[INSTRUCTIONS FOR THE TASK]
Gather from the listing below each line that includes the word "part", and copy it.

## Begin THE INPUT

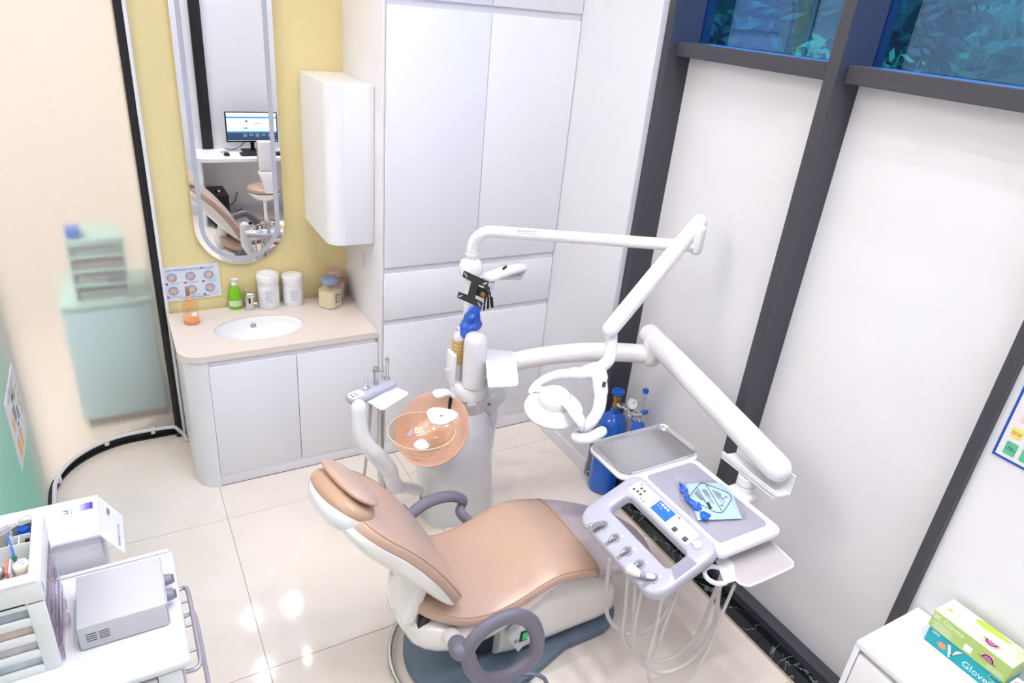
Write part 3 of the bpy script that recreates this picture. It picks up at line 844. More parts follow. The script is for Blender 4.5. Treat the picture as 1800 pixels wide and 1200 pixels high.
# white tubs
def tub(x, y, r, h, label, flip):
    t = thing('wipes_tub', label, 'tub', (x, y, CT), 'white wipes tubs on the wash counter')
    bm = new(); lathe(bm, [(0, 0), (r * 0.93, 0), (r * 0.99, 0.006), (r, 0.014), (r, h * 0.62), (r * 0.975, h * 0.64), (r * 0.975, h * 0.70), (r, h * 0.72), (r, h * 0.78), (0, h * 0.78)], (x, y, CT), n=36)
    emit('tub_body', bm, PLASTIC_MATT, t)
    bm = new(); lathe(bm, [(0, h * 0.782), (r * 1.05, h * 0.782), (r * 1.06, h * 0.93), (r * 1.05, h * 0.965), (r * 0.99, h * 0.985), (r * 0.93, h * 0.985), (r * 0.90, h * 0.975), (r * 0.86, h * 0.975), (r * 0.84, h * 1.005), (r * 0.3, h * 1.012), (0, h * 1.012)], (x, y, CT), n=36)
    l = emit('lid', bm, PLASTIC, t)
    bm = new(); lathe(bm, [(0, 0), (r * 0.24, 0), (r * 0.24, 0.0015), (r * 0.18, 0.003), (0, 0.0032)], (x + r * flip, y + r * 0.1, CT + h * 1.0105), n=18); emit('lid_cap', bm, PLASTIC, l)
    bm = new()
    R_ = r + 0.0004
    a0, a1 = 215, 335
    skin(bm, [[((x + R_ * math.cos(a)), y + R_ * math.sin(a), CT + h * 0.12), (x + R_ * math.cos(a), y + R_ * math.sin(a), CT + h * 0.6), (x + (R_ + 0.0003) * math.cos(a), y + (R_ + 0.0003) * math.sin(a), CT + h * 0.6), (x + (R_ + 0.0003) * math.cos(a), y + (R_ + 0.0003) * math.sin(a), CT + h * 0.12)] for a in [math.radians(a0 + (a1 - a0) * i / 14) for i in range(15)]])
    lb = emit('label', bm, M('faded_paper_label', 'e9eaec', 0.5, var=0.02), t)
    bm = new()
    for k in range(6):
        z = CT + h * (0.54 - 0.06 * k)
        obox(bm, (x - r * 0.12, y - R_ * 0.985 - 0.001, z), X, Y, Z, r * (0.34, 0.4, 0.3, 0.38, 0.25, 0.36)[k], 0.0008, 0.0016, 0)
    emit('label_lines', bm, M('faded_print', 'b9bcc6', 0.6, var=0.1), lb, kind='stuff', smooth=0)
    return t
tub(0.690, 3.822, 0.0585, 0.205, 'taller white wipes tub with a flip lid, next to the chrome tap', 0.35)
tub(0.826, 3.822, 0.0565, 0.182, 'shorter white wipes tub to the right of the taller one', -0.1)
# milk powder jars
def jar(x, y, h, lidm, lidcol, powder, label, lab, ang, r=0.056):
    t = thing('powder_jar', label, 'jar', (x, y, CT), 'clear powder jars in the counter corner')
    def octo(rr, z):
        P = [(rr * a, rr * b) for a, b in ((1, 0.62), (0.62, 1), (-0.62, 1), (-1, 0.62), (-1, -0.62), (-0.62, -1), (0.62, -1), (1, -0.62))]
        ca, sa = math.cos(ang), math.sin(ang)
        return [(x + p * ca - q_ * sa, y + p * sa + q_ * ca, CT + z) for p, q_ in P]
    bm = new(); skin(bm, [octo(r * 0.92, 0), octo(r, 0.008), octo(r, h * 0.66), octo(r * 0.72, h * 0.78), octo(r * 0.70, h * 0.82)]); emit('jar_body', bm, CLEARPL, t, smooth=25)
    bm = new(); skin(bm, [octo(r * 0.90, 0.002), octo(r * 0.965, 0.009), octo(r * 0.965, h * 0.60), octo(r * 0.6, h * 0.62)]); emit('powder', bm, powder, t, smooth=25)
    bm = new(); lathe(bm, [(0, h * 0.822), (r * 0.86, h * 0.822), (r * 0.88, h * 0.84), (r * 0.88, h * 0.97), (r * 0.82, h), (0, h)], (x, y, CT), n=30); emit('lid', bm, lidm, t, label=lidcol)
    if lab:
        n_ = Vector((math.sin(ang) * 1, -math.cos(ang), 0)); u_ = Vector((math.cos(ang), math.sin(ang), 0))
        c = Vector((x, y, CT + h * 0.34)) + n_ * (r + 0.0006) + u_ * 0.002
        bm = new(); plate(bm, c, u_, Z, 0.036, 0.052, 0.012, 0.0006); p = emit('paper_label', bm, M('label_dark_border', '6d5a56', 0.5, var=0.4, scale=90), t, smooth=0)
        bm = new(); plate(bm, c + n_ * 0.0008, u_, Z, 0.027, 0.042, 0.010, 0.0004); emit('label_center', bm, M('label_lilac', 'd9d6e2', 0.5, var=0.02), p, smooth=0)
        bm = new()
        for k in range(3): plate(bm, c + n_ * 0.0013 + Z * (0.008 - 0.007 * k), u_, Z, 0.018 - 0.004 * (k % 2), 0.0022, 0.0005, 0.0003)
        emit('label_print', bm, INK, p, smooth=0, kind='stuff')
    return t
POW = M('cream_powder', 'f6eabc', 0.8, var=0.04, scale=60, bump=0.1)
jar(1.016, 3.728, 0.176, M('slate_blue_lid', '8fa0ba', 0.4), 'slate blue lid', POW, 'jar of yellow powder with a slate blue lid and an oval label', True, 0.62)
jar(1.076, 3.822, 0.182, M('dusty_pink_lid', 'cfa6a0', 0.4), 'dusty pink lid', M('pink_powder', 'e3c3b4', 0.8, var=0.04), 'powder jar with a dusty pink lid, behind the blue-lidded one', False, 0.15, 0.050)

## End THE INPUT
## Begin THE INPUT

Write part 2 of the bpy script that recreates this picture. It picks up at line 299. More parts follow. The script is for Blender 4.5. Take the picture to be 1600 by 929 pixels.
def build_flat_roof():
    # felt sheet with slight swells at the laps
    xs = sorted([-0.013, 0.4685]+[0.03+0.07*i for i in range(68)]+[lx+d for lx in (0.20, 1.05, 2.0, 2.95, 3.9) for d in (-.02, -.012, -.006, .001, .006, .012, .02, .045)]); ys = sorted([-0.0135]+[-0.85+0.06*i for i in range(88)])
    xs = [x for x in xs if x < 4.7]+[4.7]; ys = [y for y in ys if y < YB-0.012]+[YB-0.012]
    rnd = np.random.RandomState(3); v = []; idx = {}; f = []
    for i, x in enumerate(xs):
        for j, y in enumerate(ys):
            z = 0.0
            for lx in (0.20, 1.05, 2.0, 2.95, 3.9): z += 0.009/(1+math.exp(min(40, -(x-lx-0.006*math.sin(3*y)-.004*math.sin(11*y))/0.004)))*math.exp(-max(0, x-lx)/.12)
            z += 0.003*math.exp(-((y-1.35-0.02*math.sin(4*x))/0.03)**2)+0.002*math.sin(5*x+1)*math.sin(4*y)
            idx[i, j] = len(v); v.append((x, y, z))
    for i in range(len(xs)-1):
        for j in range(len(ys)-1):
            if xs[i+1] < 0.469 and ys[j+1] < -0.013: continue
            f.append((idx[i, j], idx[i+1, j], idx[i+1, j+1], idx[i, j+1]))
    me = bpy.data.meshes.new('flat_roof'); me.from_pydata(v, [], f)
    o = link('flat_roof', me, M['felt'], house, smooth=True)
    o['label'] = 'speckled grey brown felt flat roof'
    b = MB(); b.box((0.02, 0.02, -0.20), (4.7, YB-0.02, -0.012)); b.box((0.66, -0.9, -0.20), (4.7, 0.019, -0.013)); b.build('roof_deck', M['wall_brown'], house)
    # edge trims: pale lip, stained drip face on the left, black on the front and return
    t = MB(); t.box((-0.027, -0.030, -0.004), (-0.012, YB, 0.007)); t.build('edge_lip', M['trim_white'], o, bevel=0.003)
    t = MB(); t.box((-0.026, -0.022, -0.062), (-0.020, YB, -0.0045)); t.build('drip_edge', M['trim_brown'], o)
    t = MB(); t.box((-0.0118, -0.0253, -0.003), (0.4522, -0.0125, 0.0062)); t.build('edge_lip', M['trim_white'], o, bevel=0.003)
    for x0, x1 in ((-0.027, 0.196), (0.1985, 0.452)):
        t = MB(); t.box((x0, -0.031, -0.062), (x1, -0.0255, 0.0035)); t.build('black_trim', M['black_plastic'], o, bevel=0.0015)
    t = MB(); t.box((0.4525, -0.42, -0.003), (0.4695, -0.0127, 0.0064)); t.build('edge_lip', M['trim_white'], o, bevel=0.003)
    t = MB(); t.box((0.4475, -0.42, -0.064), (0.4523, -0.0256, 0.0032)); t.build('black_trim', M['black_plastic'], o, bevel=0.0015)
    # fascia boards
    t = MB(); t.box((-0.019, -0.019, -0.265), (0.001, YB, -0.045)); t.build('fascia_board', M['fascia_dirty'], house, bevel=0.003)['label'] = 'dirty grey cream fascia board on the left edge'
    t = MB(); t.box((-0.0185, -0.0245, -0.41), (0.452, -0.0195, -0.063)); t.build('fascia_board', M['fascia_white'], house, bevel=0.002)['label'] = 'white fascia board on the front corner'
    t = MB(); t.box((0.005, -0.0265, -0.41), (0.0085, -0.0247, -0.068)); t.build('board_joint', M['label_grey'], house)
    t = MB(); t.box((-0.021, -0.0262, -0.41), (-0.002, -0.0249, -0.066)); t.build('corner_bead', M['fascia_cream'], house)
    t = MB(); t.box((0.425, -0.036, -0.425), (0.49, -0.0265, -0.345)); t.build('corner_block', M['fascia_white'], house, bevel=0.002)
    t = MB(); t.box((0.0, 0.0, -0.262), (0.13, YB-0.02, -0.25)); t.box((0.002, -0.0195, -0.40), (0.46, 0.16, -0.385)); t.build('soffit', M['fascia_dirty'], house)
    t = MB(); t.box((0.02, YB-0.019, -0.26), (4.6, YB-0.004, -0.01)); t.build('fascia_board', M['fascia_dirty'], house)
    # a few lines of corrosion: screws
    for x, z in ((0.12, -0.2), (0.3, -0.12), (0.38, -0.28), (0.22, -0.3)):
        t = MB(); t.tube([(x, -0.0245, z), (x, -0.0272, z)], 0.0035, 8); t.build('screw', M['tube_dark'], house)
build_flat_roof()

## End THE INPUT
## Begin THE INPUT

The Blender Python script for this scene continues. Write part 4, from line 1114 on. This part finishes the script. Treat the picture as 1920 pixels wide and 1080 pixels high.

## End THE INPUT

[PROBLEM SOLUTION]
Write part 3 of the bpy script that recreates this picture. It picks up at line 844. More parts follow. The script is for Blender 4.5. Treat the picture as 1800 pixels wide and 1200 pixels high.
Write part 2 of the bpy script that recreates this picture. It picks up at line 299. More parts follow. The script is for Blender 4.5. Take the picture to be 1600 by 929 pixels.
The Blender Python script for this scene continues. Write part 4, from line 1114 on. This part finishes the script. Treat the picture as 1920 pixels wide and 1080 pixels high.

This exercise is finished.